As if hundreds of thousands of people are willing to risk their lives, and those of their families, just to get a little bit more. A few extra treats, or somesuch.

That they must be greedy, scrounging and good for nothing.

Foreign, of course.

It seems to matter little that they are fleeing war, terror, the destruction of their entire lives and livelihoods.

They are forced into overcrowded camps with hardly any facilities, which are then condemned for being squalid.

And newspapers and politicians encourage and disseminate this attitude for their own ends, telling us all that our own standards of living will decline if we let them in. Like the shameful lie that went around the UK a couple of years back that immigrants were being given cars by councils.

I am genuinely ashamed of belonging to this society.

It is not that there have been any new revelations on the migrant crisis, rather there is a paucity of news. Dozens of human beings drowning in a desperate attempt to reach safety no longer merits more than a passing mention.

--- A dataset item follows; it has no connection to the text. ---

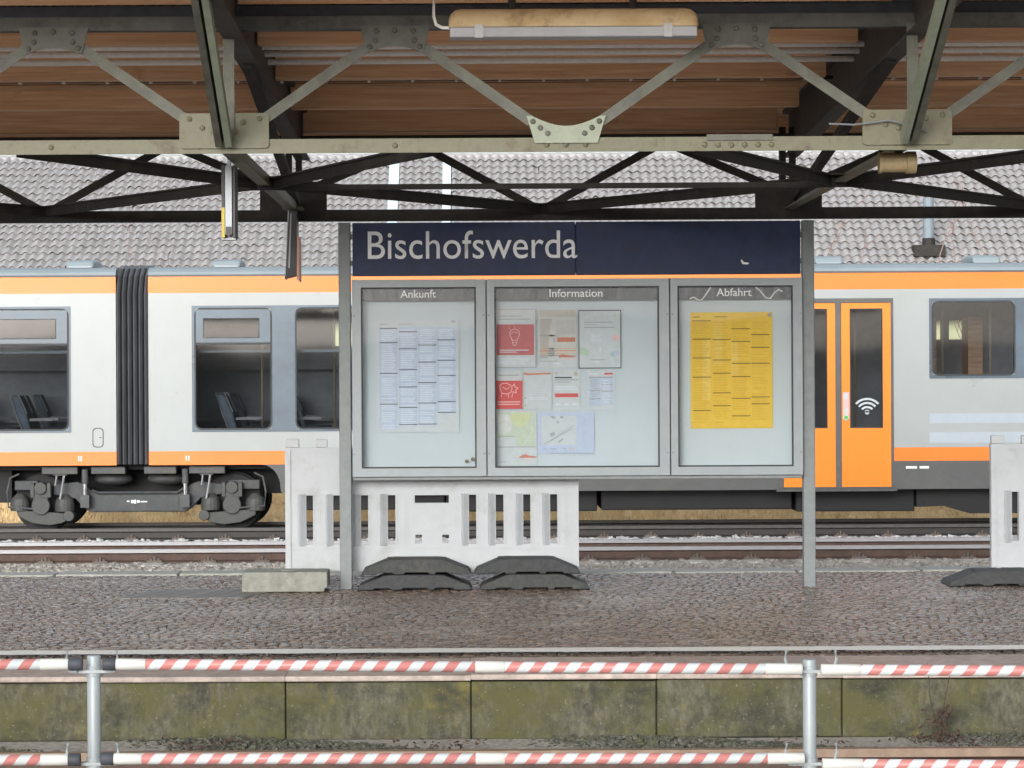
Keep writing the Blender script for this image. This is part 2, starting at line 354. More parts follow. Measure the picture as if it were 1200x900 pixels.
def text_mesh(txt, x0, x1, z0, zcap, y, mat, name, parent, off=0.0, thick=.002):
    cu = bpy.data.curves.new('t', 'FONT'); cu.body = txt; cu.size = 1; cu.extrude = 0; cu.offset = off; cu.resolution_u = 6
    to = bpy.data.objects.new('t', cu); COL.objects.link(to); bpy.context.view_layer.update()
    me = bpy.data.meshes.new_from_object(to.evaluated_get(bpy.context.evaluated_depsgraph_get()))
    bpy.data.objects.remove(to)
    xs = [v.co.x for v in me.vertices]; a, b = min(xs), max(xs)
    cap = max(v.co.y for v in me.vertices)
    pp = wpos(parent)
    for v in me.vertices:
        X, Z = v.co.x, v.co.y
        v.co = (x0+(X-a)/(b-a)*(x1-x0)-pp.x, y-pp.y, z0+Z/cap*(zcap-z0)-pp.z)
    me.materials.clear(); me.materials.append(mat); me.name = name
    o = bpy.data.objects.new(name, me); COL.objects.link(o); o.parent = parent
    return o

# ================================================================== SETTING
g = MB(); g.quad((-600,-300,-1.2),(600,-300,-1.2),(600,1500,-1.2),(-600,1500,-1.2))
tag(g.build('ground', m_ground), kind='structure')

eb = MB(); n = 80  # unseen mound added behind the camera to shape sky reflections in the glass
for i in range(n):
    x0, x1 = -120+240*i/n, -120+240*(i+1)/n; h = lambda x: 2.9+.35*math.sin(x*.31)+.25*math.sin(x*.83)
    eb.quad((x0,-34,h(x0)),(x0,-30,-1.25),(x1,-30,-1.25),(x1,-34,h(x1))); eb.quad((x0,-60,-1.25),(x0,-34,h(x0)),(x1,-34,h(x1)),(x1,-60,-1.25))
tag(eb.build('reflection_mound', m_ground), kind='structure')
# ---- island platform: body, cobbles, copings, line, facing slabs
YN, YF = 15.05, 23.05
b = MB(); b.box(-9, 9.6, YN+.12, YF-.02, -1.19, -.035)
plat = tag(b.build('platform', m_mortar), kind='structure')
# cobbles: one mesh of separate domed stones
def cobbles(x0, x1, y0, y1, sz):
    mb = MB(); y = y0; r = 0
    while y < y1:
        dy = sz*random.uniform(.88, 1.1); x = x0 + random.uniform(-sz, 0)
        while x < x1:
            dx = sz*random.uniform(.85, 1.35); h = random.gauss(0, .0013); gpx = .0025
            tx = random.gauss(0, .022); ty = random.gauss(0, .03)
            xa, xb, ya, yb = x+gpx, x+dx-gpx, y+gpx+random.uniform(-.008,.008), y+dy-gpx+random.uniform(-.008,.008)
            xc, yc = (xa+xb)/2, (ya+yb)/2
            rings = []
            for k, (ins, z) in enumerate(((0, -.034), (.002, -.005), (.010, 0))):
                n = len(mb.v); rings.append(n)
                for px, py in ((xa+ins,ya+ins),(xb-ins,ya+ins),(xb-ins,yb-ins),(xa+ins,yb-ins)):
                    jx, jy = random.uniform(-.004,.004), random.uniform(-.004,.004)
                    mb.v.append((px+jx, py+jy, z + (h + tx*(px-xc) + ty*(py-yc) if k else 0)))
            n = len(mb.v); mb.v.append((xc, yc, .002+h))
            for a, c in zip(rings, rings[1:]):
                for i in range(4):
                    j = (i+1) % 4; mb.f.append((a+i, a+j, c+j, c+i)); mb.m.append(0)
            for i in range(4): mb.f.append((rings[2]+i, rings[2]+(i+1) % 4, n)); mb.m.append(0)
            x += dx
        y += dy
    return mb
c = cobbles(-6.0, 6.6, 15.95, YF-.34, .062).build('cobbles', m_cobble, plat, smooth=True); c['kind'] = 'stuff'
# painted line on the coping, coping stones, far coping
cp = MB(); cp.box(-.497, .497, -.46, .46, -.03, .0)
cps = cp.build('coping_stone', m_coping, plat, bevel=.008); cps.location = (-6.2, YN+.44, .004)
xj0 = PX(118, 218.8, 825)
for i in range(13):
    x = xj0 + .992*(i-5) + .496
    o = cps if i == 0 else dup(cps, plat)
    o.location = (x, YN+.44+random.uniform(-.006,.006), .002+random.uniform(-.004,.004))
ln = MB(); n = 120
for i in range(n):
    xa, xb = -6.3+13*i/n, -6.3+13*(i+1)/n
    def e(x): return .008*math.sin(x*7.3)+.006*math.sin(x*19)+.005*math.sin(x*41)
    ln.quad((xa,16.06+e(xa),.022),(xb,16.06+e(xb),.022),(xb,16.30+e(xb+3),.022),(xa,16.30+e(xa+3),.022))
tag(ln.build('edge_line', m_line, plat))
fc = MB(); fc.box(-.49, .49, -.16, .16, -.12, 0)
fcs = fc.build('coping_stone', m_coping_far, plat, bevel=.01); fcs.location = (-7, YF-.16, .012)
for i in range(15):
    o = fcs if i == 0 else dup(fcs, plat); o.location = (-6.9+i, YF-.165, .012+random.uniform(-.004,.004))
# a few larger pale slabs laid obliquely by the grey foot
ps = MB(); ps.prism([(-.11,-.0),(.09,-.0),(.09,.0)], 0, 0) if False else None
for i in range(7):
    q = MB(); x = -2.62+i*.135; y0, y1 = 20.35, 21.15; sh = .22
    q.v = [(x,y0,-.02),(x+.128,y0,-.02),(x+.128+sh,y1,-.02),(x+sh,y1,-.02),(x,y0,.006),(x+.128,y0,.006),(x+.128+sh,y1,.006),(x+sh,y1,.006)]
    q.f = [(0,3,2,1),(4,5,6,7),(0,1,5,4),(1,2,6,5),(2,3,7,6),(3,0,4,7)]; q.m = [0]*6
    q.build('paving_slab', m_pslab, plat, bevel=.006)
# mossy facing slabs under the coping, each slab its own
ws = MB(); ws.box(-.4925, .4925, 0, .10, -.345, -.034)
wsl = ws.build('facing_slab', m_moss, plat, bevel=.007)
for i in range(13):
    x = xj0 + .992*(i-5) + .496
    o = wsl if i == 0 else dup(wsl, plat); o.location = (x, YN+.012+random.uniform(-.008,.008), random.uniform(-.004,.004)); o.rotation_euler = (0, random.uniform(-.003,.003), random.uniform(-.004,.004))
tp = MB()
# slab tops are hidden by the coping lip; base ledge of old concrete below them
lb = MB()
n = 90
for i in range(n):
    pass
jm = MB(); jm.box(-7, 7.4, YN+.045, YN+.118, -.34, -.04); jm.build('joint_mortar', m_moss, plat)
ledge = MB(); ledge.box(-7, 7.4, YN-.12, YN+.16, -.5, -.352)
ledge.build('wall_footing', m_conc, plat, bevel=.02)

def stones(x0, x1, y0, y1, z, n, smin, smax, flatness=.7, keep=None):
    mb = MB()
    base = [(-1,-1,-1),(1,-1,-1),(1,1,-1),(-1,1,-1),(-1,-1,1),(1,-1,1),(1,1,1),(-1,1,1)]
    fs = ((0,3,2,1),(4,5,6,7),(0,1,5,4),(1,2,6,5),(2,3,7,6),(3,0,4,7))
    for _ in range(n):
        x, y = random.uniform(x0, x1), random.uniform(y0, y1)
        if keep and not keep(x, y): continue
        s = random.uniform(smin, smax)/2; a = random.uniform(0, 6.28); ca, sa = math.cos(a), math.sin(a); k = len(mb.v)
        zz = (z(x, y) if callable(z) else z) + random.uniform(-.2, .6)*s
        for bx, by, bz in base:
            px, py, pz = bx*s*random.uniform(.55,1.05), by*s*random.uniform(.5,.9), bz*s*flatness*random.uniform(.5,1)
            mb.v.append((x+px*ca-py*sa, y+px*sa+py*ca, zz+pz+px*.3*math.sin(a*3)))
        for f in fs: mb.f.append(tuple(k+i for i in f)); mb.m.append(0)
    return mb
# rubble between the near track and the platform wall
bed = MB(); bed.quad((-8,13.2,-.47),(8,13.2,-.47),(8,14.16,-.47),(-8,14.16,-.47)); bed.quad((-8,14.24,-.36),(8,14.24,-.36),(8,14.98,-.335),(-8,14.98,-.335))
bed.box(-8, 8, 9, 13.2, -1.19, -.47)
tag(bed.build('near_track_bed', m_ballast_bed), kind='structure')
m_rubble = M('mossy_rubble', (.07,.075,.055), .85, var=.4, scale=24, col2=(.16,.16,.13), dirt=(.09,.10,.04), dscale=3)
tag(stones(-5, 5, 14.27, 15.0, lambda x, y: -.345+.02*math.sin(x*3+y*5), 9000, .010, .034).build('gravel', m_rubble), kind='stuff')
lv = MB()
for _ in range(260):
    x, y = random.gauss(PX(random.choice((230,243,1108,1120,1098,520,960)), 225, 870), .12), random.uniform(14.45, 14.85); a = random.uniform(0,6.28); s = random.uniform(.008,.022)
    z = -.325+random.uniform(0,.025); dx, dy = s*math.cos(a), s*math.sin(a)
    lv.quad((x-dx,y-dy,z),(x+dy*.5,y-dx*.5,z+random.uniform(-.01,.015)),(x+dx,y+dy,z+random.uniform(0,.02)),(x-dy*.5,y+dx*.5,z))
tag(lv.build('fallen_leaves', m_leaf), kind='stuff')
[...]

Do we no longer care, or are we merely saturated with the horror of it?

Or do we just not, really, care what happens to people who live, or should live, far away?

No, it was just this one little article in one broadsheet supplement that made me furious this time. Next time, it will be something else.

Don’t tell me that if all the powerful and influential people of the world got together with genuine goodwill that they could not solve this crisis.

Where are the powerful of industry? There are one or two immensely rich industrial tycoons, such as Bill Gates, who have demonstrated that people like themselves can make a genuine difference to the world, and in a good way. Where are the others? I have always felt that the very rich have become very rich because they are callous, selfish, and do not care about anybody else.

I would be delighted if a few of them could now prove me wrong.